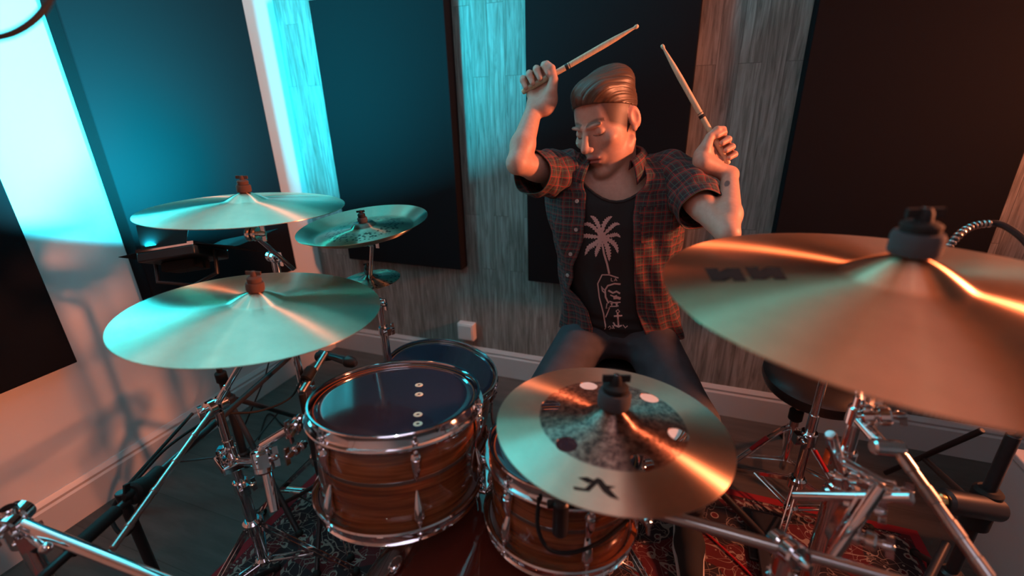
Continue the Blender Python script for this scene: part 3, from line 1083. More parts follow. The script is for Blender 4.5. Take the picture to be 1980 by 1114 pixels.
# ------------------------------------------------------------------ drums
def drum(name, label, c, n, Rr, depth, nl, head='dark_head', cat='drum', shell='drum_shell', a0=0.0, lugs2=True, rings=()):
    M = frame(c, n, V(1, 0, 0))
    t = thing(name, label, cat, M=M)
    sh = MB().lathe([(Rr - 0.010, -0.012), (Rr - 0.004, -0.010), (Rr - 0.002, -0.014), (Rr - 0.002, -depth + 0.014), (Rr - 0.004, -depth + 0.010), (Rr - 0.010, -depth + 0.012), (Rr - 0.010, -0.012)], 96)
    s_ = obj('shell', sh, shell, t, angle=50)
    obj('inlay_band', MB().lathe([(Rr - 0.0021, -depth * 0.44), (Rr - 0.0012, -depth * 0.44 - 0.0008), (Rr - 0.0012, -depth * 0.44 - 0.0072), (Rr - 0.0021, -depth * 0.44 - 0.008)], 96), 'inlay', s_)
    Rh = Rr + 0.003
    # head with its collar, then triple flanged hoops
    obj('batter_head', MB().lathe([(0.0005, -0.0105), (Rr - 0.02, -0.0105), (Rr - 0.006, -0.0105), (Rr - 0.002, -0.013), (Rr + 0.001, -0.019), (Rr + 0.001, -0.022)], 96), head, t, angle=60)
    obj('resonant_head', MB().lathe([(0.0005, -depth + 0.0105), (Rr - 0.006, -depth + 0.0105), (Rr - 0.002, -depth + 0.013), (Rr + 0.001, -depth + 0.022)], 96), 'white_head', t, angle=60)

    def hoop(sgn, z):
        pr_ = [(Rh, 0.0), (Rh + 0.0035, 0.0005), (Rh + 0.005, -0.0015), (Rh + 0.0032, -0.003), (Rh + 0.0015, -0.005), (Rh + 0.0015, -0.020), (Rh + 0.003, -0.023), (Rh + 0.0105, -0.0235), (Rh + 0.0115, -0.0265), (Rh + 0.010, -0.030), (Rh + 0.003, -0.0265), (Rh - 0.0002, -0.024), (Rh - 0.0008, -0.004)]
        return MB().lathe([(r, z + sgn * q) for r, q in pr_], 120, closed=True)
    obj('hoop', hoop(1, 0.0), 'chrome', t, angle=40)
    obj('hoop', hoop(-1, -depth), 'chrome', t, angle=40)
    lm = None
    rm = None
    for k in range(nl):
        a = a0 + 2 * PI * k / nl
        tops = ((-0.052, 1), (-depth + 0.052, -1)) if lugs2 else ((-depth / 2, 1),)
        for zz, sg in tops:
            if lm is None:
                g = MB()
                x0 = Rr - 0.002
                # teardrop casing
                g.ball((x0 + 0.007, 0, 0), 0.0105, (0.85, 0.95, 1.5), seg=18, rings=12)
                g.tube([(x0 + 0.009, 0, 0.002), (x0 + 0.0085, 0, -0.014), (x0 + 0.004, 0, -0.034), (x0 + 0.001, 0, -0.046)], [0.0098, 0.0088, 0.0055, 0.002], 14)
                g.rod((x0 + 0.011, 0, 0.008), (x0 + 0.011, 0, 0.020), 0.0045)
                lo = obj('lug', g, 'chrome', t, angle=60)
                lm = lo.data
            else:
                lo = bpy.data.objects.new('lug', lm)
                COL.objects.link(lo)
                lo.parent = t
            lo.location = (0, 0, zz)
            lo.rotation_euler = (0 if sg > 0 else PI, 0, a if sg > 0 else a)
            if rm is None:
                g = MB()
                x0 = Rr + 0.009
                g.rod((x0, 0, 0.016), (x0, 0, 0.034), 0.0026, seg=10)
                g.rod((x0, 0, 0.031), (x0, 0, 0.036), 0.0058, seg=14)
                g.box((x0, 0, 0.040), (0.0055, 0.0055, 0.009))
                ro = obj('tension_rod', g, 'chrome', t, angle=40)
                rm = ro.data
            else:
                ro = bpy.data.objects.new('tension_rod', rm)
                COL.objects.link(ro)
                ro.parent = t
            ro.location = (0, 0, zz)
            ro.rotation_euler = (0 if sg > 0 else PI, 0, a)
    for (x, y) in rings:
        d = CF * FPX + CR * (x - 990) + CU * (557 - y)
        nn = Vector(n).normalized()
        cc = Vector(c) - nn * 0.0105
        tt = (cc - CAMP).dot(nn) / d.dot(nn)
        q = M.inverted() @ (CAMP + d * tt)
        e = MB().lathe([(0.0034, 0.0), (0.0034, 0.0010), (0.0080, 0.0010), (0.0085, 0.0)], 24, Matrix.Translation((q.x, q.y, -0.0104)), closed=True)
        obj('eyelet', e, 'ring_ivory', t, label='ivory ring eyelet')
    return t, M


FT, MF = drum('rack_tom', 'wooden rack tom with dark head and ivory eyelets, front left of centre', V(-0.495, 0.65, 0.75), V(-0.028, 0.136, 0.99), 0.160, 0.215, 6, a0=R(-106),
              rings=((810, 745), (810, 763), (808, 802), (808, 820)))
GT, MG = drum('floor_tom', 'wooden floor tom with dark head behind the left rack tom', V(-0.714, 1.206, 0.444), V(0.19, 0.019, 0.98), 0.187, 0.30, 8, a0=R(12))
for a in (R(30), R(150), R(270)):
    d = MG.to_3x3() @ V(math.cos(a), math.sin(a), 0)
    p = MG @ V(0, 0, -0.20) + d * 0.205
    inv = MG.inverted()
    mb = MB().tube([inv @ (p + V(0, 0, 0.10)), inv @ (p + V(0, 0, -0.02)), inv @ V(p.x + d.x * 0.03, p.y + d.y * 0.03, 0.016)], 0.005, 12)
    lo = obj('leg', mb, 'chrome', GT)
    obj('rubber_foot', MB().ball(inv @ V(p.x + d.x * 0.03, p.y + d.y * 0.03, 0.014), 0.013), 'black_rubber', lo)
    obj('leg_bracket', MB().box((0, 0, 0), (0.02, 0.026, 0.05), frame(inv @ (p - d * 0.008 + V(0, 0, 0.04)), V(0, 0, 1), inv.to_3x3() @ d)), 'chrome', GT, bevel=0.003)
HC, HN = V(-0.158, 0.690, 0.685), V(0.02, 0.11, 0.994)
HT, MH = drum('rack_tom', 'small wooden rack tom beneath the holed centre cymbal', HC, HN, 0.137, 0.18, 6, a0=R(-118))
SN, MS_ = drum('snare_drum', 'white-headed snare drum seen through the holes of the centre cymbal', V(-0.085, 0.982, 0.575), V(0.0, -0.02, 1), 0.156, 0.14, 8, head='white_head', lugs2=False)
sst = thing('snare_stand', 'chrome snare stand under the white-headed snare drum', 'drum stand', (-0.085, 0.982, 0))
S0 = V(-0.085, 0.982, 0)
tripod(sst, S0, 0.3, (R(90), R(210), R(330)), 0.2, 0.18, 0.06, floor_z=0.008)
pole(sst, S0 + V(0, 0, 0.05), S0 + V(0, 0, 0.33), 0.0125)
for a in (R(30), R(150), R(270)):
    d = V(math.cos(a), math.sin(a), 0)
    obj('basket_arm', MB().tube([S0 + V(0, 0, 0.33), S0 + d * 0.14 + V(0, 0, 0.40), S0 + d * 0.172 + V(0, 0, 0.425), S0 + d * 0.176 + V(0, 0, 0.455)], 0.0055, 10), 'chrome', sst)

# bass drum, axis level
BC = V(-0.345, 0.41, 0.253)
MBd = frame(BC, V(0.0, -1, 0), V(1, 0, 0))
bd_ = thing('bass_drum', 'glossy dark red bass drum on the rug between the two rack toms', 'drum', M=MBd)
Rb, Db = 0.229, 0.38
obj('shell', MB().lathe([(Rb - 0.012, -0.02), (Rb - 0.003, -0.018), (Rb - 0.003, -Db + 0.018), (Rb - 0.012, -Db + 0.02), (Rb - 0.012, -0.02)], 128), 'bass_shell', bd_, angle=50)
obj('front_head', MB().lathe([(0.0005, -0.006), (Rb - 0.008, -0.006), (Rb - 0.001, -0.010), (Rb - 0.001, -0.02)], 96), 'dark_head', bd_, angle=60)
obj('batter_head', MB().lathe([(0.0005, -Db + 0.006), (Rb - 0.008, -Db + 0.006), (Rb - 0.001, -Db + 0.010), (Rb - 0.001, -Db + 0.02)], 96), 'white_head', bd_, angle=60)
for z0 in (-0.038, -Db):
    obj('hoop', MB().lathe([(Rb, z0), (Rb + 0.013, z0 + 0.001), (Rb + 0.014, z0 + 0.003), (Rb + 0.014, z0 + 0.035), (Rb + 0.013, z0 + 0.037), (Rb, z0 + 0.038)], 128, closed=True), 'bass_shell', bd_, angle=40)
for k in range(8):
    a = PI / 8 + k * PI / 4
    for z0, sg in ((-0.09, 1), (-Db + 0.09, -1)):
        g = MB().ball((Rb + 0.007, 0, 0), 0.013, (0.9, 1, 1.5)).tube([(Rb + 0.012, 0, 0.0), (Rb + 0.018, 0, 0.085 )], 0.003, 8)
        g.box((Rb + 0.018, 0, 0.078), (0.012, 0.022, 0.012))
        lo = obj('lug', g, 'chrome', bd_, angle=50)
        lo.location = (0, 0, z0)
        lo.rotation_euler = (0 if sg > 0 else PI, 0, a)
for s_ in (-1, 1):
    p0 = V(s_ * (Rb - 0.01), -0.06, -0.09)
    p1 = MBd.inverted() @ V(BC.x + s_ * 0.36, BC.y - 0.04, 0.016)
    lo = obj('spur', MB().rod(p0, p1, 0.0065), 'chrome', bd_)
    obj('rubber_foot', MB().ball(p1, 0.012), 'black_rubber', lo)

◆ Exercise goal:
Transcribe exactly, with no pictures, the lines running from the first line of the material through the line holding "obj('resonant_head', MB().lathe([(0.0005, -depth".

◆ The solution:
Continue the Blender Python script for this scene: part 3, from line 1083. More parts follow. The script is for Blender 4.5. Take the picture to be 1980 by 1114 pixels.
# ------------------------------------------------------------------ drums
def drum(name, label, c, n, Rr, depth, nl, head='dark_head', cat='drum', shell='drum_shell', a0=0.0, lugs2=True, rings=()):
    M = frame(c, n, V(1, 0, 0))
    t = thing(name, label, cat, M=M)
    sh = MB().lathe([(Rr - 0.010, -0.012), (Rr - 0.004, -0.010), (Rr - 0.002, -0.014), (Rr - 0.002, -depth + 0.014), (Rr - 0.004, -depth + 0.010), (Rr - 0.010, -depth + 0.012), (Rr - 0.010, -0.012)], 96)
    s_ = obj('shell', sh, shell, t, angle=50)
    obj('inlay_band', MB().lathe([(Rr - 0.0021, -depth * 0.44), (Rr - 0.0012, -depth * 0.44 - 0.0008), (Rr - 0.0012, -depth * 0.44 - 0.0072), (Rr - 0.0021, -depth * 0.44 - 0.008)], 96), 'inlay', s_)
    Rh = Rr + 0.003
    # head with its collar, then triple flanged hoops
    obj('batter_head', MB().lathe([(0.0005, -0.0105), (Rr - 0.02, -0.0105), (Rr - 0.006, -0.0105), (Rr - 0.002, -0.013), (Rr + 0.001, -0.019), (Rr + 0.001, -0.022)], 96), head, t, angle=60)
    obj('resonant_head', MB().lathe([(0.0005, -depth + 0.0105), (Rr - 0.006, -depth + 0.0105), (Rr - 0.002, -depth + 0.013), (Rr + 0.001, -depth + 0.022)], 96), 'white_head', t, angle=60)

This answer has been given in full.